Return, exactly as written, every line from the first line of the data below through the line that contains "PI = math.pi".

— start Provided material —

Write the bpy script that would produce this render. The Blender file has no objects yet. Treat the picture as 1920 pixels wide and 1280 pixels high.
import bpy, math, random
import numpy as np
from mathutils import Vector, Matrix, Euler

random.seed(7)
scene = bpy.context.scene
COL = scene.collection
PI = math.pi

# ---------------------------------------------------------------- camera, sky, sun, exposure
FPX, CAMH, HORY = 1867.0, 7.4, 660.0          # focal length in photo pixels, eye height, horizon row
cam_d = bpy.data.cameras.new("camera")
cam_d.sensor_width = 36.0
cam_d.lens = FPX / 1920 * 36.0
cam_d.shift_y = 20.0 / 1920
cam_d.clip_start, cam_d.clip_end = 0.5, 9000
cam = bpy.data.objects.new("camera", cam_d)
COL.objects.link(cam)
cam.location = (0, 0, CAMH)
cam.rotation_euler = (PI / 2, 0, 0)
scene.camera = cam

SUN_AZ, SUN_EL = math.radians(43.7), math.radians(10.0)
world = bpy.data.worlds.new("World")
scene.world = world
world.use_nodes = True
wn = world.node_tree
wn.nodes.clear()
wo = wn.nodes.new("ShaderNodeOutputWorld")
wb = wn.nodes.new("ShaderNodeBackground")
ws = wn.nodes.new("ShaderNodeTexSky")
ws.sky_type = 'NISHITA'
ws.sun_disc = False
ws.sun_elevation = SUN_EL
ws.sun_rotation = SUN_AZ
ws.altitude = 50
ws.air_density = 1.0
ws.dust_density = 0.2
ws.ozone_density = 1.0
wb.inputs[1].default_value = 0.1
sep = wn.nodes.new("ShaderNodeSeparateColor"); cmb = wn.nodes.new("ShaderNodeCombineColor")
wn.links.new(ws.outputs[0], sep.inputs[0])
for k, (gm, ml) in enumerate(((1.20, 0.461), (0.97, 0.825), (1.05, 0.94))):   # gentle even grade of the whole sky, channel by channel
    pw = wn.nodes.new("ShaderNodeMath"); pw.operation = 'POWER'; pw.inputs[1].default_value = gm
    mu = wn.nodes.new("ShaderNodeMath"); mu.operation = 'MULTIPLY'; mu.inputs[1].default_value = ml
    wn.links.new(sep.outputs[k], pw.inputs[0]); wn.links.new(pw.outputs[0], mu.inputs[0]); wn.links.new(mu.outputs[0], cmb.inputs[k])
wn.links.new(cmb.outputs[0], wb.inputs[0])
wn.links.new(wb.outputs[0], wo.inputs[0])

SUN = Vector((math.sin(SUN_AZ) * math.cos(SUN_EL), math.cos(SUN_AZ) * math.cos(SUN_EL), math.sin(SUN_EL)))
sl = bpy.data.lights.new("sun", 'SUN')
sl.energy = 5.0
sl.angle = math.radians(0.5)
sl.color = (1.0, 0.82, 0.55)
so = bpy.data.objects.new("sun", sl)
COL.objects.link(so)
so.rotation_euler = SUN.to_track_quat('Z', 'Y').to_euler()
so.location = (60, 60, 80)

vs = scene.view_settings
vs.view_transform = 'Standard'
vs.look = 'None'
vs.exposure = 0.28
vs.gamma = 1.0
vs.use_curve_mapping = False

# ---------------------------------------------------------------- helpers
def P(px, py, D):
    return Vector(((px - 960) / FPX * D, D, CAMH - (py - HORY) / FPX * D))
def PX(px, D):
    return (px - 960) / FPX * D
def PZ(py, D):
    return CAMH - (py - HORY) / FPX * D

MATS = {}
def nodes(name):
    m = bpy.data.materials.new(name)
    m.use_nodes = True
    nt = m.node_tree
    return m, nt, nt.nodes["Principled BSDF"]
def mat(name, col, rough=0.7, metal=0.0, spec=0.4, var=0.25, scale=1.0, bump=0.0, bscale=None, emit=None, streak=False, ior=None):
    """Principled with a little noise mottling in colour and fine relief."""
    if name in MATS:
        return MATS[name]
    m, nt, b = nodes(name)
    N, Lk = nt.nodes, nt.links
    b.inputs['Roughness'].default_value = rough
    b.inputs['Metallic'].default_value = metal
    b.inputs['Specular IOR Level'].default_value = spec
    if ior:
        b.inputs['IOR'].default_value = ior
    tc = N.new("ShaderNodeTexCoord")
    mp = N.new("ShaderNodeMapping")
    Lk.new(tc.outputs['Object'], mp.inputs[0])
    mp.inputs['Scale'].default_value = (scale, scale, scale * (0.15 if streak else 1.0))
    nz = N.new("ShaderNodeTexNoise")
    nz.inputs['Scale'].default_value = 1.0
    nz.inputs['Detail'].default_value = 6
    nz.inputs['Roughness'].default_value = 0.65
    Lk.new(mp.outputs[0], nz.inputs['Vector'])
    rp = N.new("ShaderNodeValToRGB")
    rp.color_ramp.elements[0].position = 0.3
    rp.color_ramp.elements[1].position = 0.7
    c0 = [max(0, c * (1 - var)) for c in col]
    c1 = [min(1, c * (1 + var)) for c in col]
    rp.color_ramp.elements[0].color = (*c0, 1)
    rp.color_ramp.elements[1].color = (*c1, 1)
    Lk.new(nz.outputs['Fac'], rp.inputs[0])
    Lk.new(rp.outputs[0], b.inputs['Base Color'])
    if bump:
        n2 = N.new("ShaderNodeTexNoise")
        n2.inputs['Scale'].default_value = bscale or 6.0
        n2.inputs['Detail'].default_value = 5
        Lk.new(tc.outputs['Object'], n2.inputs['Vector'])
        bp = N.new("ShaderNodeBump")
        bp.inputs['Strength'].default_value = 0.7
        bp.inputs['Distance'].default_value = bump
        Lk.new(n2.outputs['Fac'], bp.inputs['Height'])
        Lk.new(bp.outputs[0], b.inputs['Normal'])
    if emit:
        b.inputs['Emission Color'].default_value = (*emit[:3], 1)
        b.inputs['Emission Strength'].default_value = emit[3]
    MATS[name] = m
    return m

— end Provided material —

# Result:
Write the bpy script that would produce this render. The Blender file has no objects yet. Treat the picture as 1920 pixels wide and 1280 pixels high.
import bpy, math, random
import numpy as np
from mathutils import Vector, Matrix, Euler

random.seed(7)
scene = bpy.context.scene
COL = scene.collection
PI = math.pi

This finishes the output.